問5は記述で答える問題で、場面に合わせた登場人物のセリフを書くものです。
目安の解答時間:13分~16分
大問4:論説文の読解(全30点)
事実に基づいて筆者が意見を書いた文章を読んで、設問に答える問題です。
1問5点の記号問題が4問と、10点の作文問題が1題出題されます。
問1~問4は記号で答える読解問題です。
問5は200字の作文で、本文のテーマについて自分の考えを書くものです。「具体的な体験や見聞も含めて」という指示が出されることが通例んsので、これを無視すると大幅に減点されます。
目安の解答時間:18分~22分
大問5:古典鑑賞文の読解(全25点)
古文・漢文と聞いて敬遠する受験生の多い単元です。
しかし、実際には古文・漢文について現代語で書かれた鑑賞文を読んで答える読解問題です。1問5点×5問で出題されます。
3題は記号で答える問題で、本文の内容についての理解を問うものです。
残り2題は記述で答える問題です。
そのうち1題は、指定された語句(「なおも」「少なからず」など)を用いて短い文を書く問題です。

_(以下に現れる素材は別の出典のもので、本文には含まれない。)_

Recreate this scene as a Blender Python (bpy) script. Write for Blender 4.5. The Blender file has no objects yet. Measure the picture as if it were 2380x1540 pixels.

もう1題は、古文・漢文の現代語訳を書いて答える問題で、一見難しく感じますが、本文中の現代語文から抜き出すので、慣れれば簡単に正解できるようになります。
平成28年以降、全校でのマークシートの導入に伴い、記述問題が2題とも記号問題に変わりました。これにより、正解の確率が上がり、全体の平均点向上に影響していると思われます。
もっとも、この27年以前の傾向に戻る可能性も否定はできませんから、記述問題へ対応力を磨く勉強も引き続き必要です。
目安の解答時間:14分~17分
こうして見ると、次のような特徴が浮かび上がります。
- 漢字の読み書きが全部で20点と、漢字の配点が大きい
- 読解問題がすべて1問5点と、1問当たりの点が高い
- 全体の半分以上(55点)を、記号問題が占めている
- 記述問題も、読解力というより自分の考えを示すものが多い
まとめると、都立高校の国語の入試の対策のポイントは以下のとおりです。
- 長文を速く正確に読み、理解する練習が必要。
- 漢字は小学生で覚える問題も。大体漢検3級レベルあればOK。
- 自分の意見をまとめて論理的な文章で表現することが大切。